Words of experience for those considering a live Nativity scene

Interpreter used Twitter, Facebook and LinkedIn to ask experienced live Nativity-stagers to share tips with those planning their first experience. Read some of the tips below and check out “How to Create an Outdoor Christmas Living Nativity Scene” [] and “How to Make Costumes for a Nativity Scene.” []

Check out local regulations regarding any permits or permissions required.

“It takes a lot of people! Live animals are always a big hit! We had them in the sanctuary.” Tammy Fisher Green (Florida Green)

Take care of the people

“Having a place for interaction is important -especially to invite them back to other events/ remembrances, or to speak with them about what they've seen. Effective publicity about the event is important. Don't lip sync to canned tapes/presentations.”  The Rev. Paul Dunham, Winstead United Methodist Church, Wilson, N.C.

“Have somewhere close by where you can make hot chocolate and keep it coming to the folks doing your staging,” the Rev,  Susan Rector,  Trinity United Methodist Church, Bluefield, W. Va.

“Rotate the Nativity’s players if the weather is very cold, and make sure everyone wears warm clothing,” said the Rev. Marikay Green, Repaupo United Methodist Church, Penns Grove, N.J.

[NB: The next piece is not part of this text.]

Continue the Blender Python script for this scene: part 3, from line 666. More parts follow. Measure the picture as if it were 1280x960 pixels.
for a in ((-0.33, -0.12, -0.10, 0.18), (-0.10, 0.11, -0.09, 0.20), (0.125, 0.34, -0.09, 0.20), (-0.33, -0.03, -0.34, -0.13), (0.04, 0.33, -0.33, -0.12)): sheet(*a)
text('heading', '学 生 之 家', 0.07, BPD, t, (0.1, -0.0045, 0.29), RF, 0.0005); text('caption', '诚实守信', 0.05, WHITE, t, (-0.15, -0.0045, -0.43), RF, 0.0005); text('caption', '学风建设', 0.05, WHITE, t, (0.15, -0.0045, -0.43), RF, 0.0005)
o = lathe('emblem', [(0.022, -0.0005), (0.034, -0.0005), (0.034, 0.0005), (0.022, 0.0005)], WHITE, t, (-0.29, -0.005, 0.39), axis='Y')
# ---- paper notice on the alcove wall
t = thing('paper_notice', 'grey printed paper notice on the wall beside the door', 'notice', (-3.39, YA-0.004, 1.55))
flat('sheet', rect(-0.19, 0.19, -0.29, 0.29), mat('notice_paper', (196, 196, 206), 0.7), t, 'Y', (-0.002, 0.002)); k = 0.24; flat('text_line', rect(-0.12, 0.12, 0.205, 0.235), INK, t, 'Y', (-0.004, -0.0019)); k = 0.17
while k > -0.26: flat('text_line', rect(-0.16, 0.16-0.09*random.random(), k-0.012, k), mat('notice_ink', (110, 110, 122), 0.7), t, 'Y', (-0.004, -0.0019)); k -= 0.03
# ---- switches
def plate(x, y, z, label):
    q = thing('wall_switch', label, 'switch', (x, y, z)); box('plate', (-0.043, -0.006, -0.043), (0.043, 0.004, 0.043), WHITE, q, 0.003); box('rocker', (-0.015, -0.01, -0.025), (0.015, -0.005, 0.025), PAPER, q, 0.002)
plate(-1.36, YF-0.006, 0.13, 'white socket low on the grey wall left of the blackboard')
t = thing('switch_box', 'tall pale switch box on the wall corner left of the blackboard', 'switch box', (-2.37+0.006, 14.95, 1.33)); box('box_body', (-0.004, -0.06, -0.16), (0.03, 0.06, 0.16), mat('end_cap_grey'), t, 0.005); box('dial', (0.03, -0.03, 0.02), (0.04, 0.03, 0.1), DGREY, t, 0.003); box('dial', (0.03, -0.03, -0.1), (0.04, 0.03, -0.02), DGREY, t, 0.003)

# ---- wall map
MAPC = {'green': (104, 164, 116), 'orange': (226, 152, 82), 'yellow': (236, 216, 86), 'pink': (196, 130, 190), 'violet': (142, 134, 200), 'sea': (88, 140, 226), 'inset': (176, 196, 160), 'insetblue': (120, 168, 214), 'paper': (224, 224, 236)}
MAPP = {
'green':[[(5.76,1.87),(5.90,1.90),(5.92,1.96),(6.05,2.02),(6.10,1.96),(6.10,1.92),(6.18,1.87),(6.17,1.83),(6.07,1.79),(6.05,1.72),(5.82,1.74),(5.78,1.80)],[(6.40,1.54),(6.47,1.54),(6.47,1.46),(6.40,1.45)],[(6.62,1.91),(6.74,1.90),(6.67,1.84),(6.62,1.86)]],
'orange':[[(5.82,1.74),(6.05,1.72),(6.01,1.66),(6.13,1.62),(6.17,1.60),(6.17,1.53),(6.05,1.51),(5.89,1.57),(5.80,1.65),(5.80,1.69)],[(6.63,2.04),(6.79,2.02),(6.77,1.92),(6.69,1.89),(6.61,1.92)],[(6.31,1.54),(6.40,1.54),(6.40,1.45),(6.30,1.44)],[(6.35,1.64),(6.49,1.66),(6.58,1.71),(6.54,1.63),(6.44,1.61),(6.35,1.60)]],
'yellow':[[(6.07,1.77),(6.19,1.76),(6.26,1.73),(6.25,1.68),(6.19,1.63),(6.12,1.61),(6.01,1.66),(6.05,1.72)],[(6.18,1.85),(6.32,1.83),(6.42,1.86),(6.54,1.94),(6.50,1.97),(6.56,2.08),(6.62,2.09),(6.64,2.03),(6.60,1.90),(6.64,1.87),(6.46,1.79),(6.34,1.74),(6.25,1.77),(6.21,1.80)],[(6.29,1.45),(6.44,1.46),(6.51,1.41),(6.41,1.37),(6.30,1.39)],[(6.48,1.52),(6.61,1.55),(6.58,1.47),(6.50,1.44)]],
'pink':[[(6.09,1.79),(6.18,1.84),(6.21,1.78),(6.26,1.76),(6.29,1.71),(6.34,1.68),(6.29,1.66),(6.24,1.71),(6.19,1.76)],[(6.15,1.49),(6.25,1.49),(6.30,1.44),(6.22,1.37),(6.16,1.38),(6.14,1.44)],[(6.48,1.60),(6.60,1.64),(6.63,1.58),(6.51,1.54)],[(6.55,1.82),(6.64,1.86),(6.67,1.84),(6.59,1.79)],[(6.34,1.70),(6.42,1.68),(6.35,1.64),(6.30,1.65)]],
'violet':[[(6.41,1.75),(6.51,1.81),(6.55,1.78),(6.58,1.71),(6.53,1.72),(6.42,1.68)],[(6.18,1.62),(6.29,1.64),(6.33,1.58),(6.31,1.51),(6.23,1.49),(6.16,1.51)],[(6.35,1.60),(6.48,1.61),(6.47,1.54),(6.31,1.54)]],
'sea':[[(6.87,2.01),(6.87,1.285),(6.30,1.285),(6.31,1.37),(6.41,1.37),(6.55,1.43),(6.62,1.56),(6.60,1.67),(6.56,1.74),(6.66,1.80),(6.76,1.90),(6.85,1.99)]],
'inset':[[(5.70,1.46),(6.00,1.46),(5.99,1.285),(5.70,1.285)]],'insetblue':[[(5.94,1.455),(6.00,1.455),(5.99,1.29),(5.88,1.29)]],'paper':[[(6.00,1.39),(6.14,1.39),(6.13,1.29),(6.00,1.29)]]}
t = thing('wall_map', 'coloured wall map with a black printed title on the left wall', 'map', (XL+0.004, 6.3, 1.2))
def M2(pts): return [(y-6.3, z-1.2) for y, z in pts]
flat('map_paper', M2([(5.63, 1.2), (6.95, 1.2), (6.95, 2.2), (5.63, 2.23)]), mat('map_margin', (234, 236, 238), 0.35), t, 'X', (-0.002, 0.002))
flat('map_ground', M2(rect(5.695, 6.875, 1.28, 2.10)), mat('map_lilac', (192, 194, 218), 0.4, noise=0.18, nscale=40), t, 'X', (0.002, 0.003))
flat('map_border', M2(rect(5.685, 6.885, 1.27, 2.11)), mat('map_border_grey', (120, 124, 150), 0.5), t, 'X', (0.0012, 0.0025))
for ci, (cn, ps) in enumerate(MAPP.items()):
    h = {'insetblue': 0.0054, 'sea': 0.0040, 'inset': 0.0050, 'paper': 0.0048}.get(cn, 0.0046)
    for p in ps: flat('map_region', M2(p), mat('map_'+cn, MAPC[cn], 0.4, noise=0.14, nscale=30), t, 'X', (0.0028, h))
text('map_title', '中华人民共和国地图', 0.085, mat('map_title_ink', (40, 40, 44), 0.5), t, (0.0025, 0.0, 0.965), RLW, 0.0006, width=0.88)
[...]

“I once planned a Live Nativity ….  We had a great piece of property, right on a busy road (which allowed) people (to) turn off the road, drive through the Nativity and never leave their cars. … Remember the outreach is the key. We gave a packet of church info and candy canes to each carload.  We had nine scenes, from Gabriel and Mary through the Resurrection, and then at the end, we had a cafe where our praise team sang Christmas songs. I delegated teams -- Outreach Team to hand out church literature, direct traffic and host the cafe; Costume and Casting Team; Scene Construction Team; childcare volunteers for the other volunteers; Promotional Team to get the word out. We hired off-duty police to direct traffic (check with your local municipality to see how this is done – sometimes they want on-duty officers to do this).” Georgie Albright Schuttauf, Kissimmee, Fla.

Take care of the animals

Secure any live animals. “Last year, two of our sheep escaped and ran across the four-lane highway, chased by shepherds and an angel,” said Vicki Bruhn Fisher of Sac City United Methodist Church in Sac City, Iowa.

“Don't tether ANY of the animals to the stable backdrop. The first dog through the neighborhood will have them dragging stable and Baby Jesus after the poor dog out for his evening constitutional.”  The Rev. Susan Rector

“Have someone handy with lassos and shovels. Just saying...clean it up.” The Rev. Billie Dalton, Battle Creek, Mich.